## GIVEN EXERCISE:
Check every line of the entries for "this", and copy the lines that hold it.

## INFORMATION SUPPLIED:
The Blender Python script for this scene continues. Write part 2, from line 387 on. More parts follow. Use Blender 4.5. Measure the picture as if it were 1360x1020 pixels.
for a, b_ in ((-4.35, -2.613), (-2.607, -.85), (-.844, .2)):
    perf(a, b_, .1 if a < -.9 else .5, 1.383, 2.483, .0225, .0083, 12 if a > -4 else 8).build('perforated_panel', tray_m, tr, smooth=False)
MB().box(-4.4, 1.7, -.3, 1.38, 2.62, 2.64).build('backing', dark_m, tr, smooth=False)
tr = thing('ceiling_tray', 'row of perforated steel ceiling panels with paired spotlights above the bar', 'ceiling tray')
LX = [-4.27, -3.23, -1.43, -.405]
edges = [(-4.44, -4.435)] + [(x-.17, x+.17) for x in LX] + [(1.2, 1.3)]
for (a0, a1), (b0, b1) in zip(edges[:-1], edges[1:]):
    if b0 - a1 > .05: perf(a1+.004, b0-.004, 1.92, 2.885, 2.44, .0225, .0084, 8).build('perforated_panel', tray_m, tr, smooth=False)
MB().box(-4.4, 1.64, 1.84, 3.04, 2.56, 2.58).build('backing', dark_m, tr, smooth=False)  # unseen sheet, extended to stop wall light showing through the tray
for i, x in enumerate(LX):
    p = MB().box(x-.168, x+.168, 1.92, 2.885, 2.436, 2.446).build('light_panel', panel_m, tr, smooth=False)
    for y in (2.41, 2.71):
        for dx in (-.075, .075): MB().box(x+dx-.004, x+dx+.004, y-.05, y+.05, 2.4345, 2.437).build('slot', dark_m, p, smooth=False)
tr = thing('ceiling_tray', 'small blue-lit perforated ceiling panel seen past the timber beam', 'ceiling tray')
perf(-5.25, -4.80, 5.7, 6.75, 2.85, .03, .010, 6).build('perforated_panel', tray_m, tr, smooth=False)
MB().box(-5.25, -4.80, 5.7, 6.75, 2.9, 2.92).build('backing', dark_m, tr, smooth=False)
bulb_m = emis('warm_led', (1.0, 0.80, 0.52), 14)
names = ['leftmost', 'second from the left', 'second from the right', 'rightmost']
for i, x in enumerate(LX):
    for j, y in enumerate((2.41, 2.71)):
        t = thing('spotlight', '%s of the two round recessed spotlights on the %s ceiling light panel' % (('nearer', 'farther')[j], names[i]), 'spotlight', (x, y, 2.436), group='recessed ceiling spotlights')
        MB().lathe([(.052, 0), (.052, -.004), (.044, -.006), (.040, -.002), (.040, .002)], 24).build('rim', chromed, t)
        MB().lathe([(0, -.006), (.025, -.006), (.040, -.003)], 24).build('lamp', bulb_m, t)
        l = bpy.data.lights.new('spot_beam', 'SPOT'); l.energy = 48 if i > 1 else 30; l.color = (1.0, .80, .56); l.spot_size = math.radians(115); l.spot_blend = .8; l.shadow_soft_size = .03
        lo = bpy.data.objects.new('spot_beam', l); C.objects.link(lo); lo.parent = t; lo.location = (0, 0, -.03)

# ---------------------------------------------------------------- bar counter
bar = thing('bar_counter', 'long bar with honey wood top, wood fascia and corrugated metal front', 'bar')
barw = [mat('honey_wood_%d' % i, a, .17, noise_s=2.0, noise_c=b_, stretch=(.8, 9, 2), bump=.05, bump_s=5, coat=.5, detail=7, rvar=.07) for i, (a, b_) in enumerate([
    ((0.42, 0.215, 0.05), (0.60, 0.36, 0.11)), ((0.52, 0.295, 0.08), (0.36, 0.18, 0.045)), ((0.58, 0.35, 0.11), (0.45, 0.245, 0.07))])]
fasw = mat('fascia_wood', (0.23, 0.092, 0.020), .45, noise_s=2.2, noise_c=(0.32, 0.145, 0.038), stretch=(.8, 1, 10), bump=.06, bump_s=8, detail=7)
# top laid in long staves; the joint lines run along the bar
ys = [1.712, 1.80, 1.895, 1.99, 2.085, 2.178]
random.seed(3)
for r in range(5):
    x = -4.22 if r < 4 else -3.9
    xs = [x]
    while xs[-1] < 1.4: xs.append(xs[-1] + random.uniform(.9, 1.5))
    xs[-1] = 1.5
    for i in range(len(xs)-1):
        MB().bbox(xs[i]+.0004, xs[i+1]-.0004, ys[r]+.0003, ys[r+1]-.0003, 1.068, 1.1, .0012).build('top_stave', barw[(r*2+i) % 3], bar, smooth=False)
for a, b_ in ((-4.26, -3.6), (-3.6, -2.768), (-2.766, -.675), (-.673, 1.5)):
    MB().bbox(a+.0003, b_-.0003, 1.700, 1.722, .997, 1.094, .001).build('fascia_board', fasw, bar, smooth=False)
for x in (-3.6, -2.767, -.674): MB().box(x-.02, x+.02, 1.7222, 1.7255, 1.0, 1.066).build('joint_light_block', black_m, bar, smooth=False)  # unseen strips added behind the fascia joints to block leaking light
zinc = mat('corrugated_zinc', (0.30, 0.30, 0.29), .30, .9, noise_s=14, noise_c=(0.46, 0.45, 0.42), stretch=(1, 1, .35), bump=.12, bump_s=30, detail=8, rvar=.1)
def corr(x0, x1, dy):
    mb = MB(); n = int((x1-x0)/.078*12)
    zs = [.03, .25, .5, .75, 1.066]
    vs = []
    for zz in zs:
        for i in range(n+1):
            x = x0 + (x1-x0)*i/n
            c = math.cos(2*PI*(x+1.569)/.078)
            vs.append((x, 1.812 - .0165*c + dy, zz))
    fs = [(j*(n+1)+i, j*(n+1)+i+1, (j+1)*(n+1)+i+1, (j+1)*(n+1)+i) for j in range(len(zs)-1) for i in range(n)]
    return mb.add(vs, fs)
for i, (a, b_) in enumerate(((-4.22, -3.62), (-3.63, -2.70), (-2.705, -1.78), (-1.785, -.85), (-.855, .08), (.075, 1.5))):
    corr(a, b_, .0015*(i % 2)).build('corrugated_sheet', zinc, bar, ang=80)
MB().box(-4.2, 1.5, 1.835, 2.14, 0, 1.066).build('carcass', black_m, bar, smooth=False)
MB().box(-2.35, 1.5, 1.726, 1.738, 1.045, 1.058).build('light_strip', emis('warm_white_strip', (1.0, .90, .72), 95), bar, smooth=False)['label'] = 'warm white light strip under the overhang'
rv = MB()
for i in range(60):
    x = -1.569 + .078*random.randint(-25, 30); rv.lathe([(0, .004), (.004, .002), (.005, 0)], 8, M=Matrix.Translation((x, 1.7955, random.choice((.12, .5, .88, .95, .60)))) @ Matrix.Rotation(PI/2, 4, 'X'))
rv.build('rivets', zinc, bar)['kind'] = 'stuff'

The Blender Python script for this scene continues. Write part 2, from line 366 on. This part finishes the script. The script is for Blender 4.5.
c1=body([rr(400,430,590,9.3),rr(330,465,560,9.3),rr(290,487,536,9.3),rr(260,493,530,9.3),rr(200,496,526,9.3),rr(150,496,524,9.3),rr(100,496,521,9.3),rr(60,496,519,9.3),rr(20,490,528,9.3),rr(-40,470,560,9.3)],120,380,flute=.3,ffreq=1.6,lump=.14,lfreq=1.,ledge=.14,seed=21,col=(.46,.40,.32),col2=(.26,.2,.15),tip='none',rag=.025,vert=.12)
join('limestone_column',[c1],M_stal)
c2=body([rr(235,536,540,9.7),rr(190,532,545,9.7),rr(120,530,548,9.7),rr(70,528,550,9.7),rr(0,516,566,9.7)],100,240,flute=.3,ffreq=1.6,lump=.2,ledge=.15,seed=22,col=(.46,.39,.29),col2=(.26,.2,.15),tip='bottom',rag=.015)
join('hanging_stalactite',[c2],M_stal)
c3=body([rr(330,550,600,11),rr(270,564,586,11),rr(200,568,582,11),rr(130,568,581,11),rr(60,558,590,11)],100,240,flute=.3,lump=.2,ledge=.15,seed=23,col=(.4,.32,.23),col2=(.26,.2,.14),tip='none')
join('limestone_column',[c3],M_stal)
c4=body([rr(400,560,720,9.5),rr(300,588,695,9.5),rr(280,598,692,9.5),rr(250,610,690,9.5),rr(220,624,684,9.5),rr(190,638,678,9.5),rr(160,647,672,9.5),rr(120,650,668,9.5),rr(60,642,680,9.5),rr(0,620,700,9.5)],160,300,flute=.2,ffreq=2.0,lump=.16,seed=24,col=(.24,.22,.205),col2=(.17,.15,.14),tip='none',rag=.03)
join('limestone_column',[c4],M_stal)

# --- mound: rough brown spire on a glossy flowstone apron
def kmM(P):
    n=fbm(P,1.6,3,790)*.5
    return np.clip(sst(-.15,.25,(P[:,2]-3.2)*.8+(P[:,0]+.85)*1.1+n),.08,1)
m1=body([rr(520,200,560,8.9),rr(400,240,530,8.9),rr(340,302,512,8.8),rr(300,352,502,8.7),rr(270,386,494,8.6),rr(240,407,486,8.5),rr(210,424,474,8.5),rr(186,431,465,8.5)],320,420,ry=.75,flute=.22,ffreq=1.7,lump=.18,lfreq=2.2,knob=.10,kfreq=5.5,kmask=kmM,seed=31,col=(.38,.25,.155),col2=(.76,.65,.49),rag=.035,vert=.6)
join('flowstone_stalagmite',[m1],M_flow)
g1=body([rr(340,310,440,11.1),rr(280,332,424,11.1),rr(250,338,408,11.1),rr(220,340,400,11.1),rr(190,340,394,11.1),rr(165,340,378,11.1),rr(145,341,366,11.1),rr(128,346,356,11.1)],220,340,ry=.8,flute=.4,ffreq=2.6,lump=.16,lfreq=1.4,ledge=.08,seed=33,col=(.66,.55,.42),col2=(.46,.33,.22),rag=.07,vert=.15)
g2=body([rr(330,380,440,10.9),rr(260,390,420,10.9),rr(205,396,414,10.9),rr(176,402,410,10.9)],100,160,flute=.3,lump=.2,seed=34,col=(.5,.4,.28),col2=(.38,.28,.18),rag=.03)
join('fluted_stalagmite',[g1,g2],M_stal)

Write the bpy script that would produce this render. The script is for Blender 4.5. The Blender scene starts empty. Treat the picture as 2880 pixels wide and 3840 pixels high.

## EXERCISE SOLUTION:
The Blender Python script for this scene continues. Write part 2, from line 387 on. More parts follow. Use Blender 4.5. Measure the picture as if it were 1360x1020 pixels.
The Blender Python script for this scene continues. Write part 2, from line 366 on. This part finishes the script. The script is for Blender 4.5.
Write the bpy script that would produce this render. The script is for Blender 4.5. The Blender scene starts empty. Treat the picture as 2880 pixels wide and 3840 pixels high.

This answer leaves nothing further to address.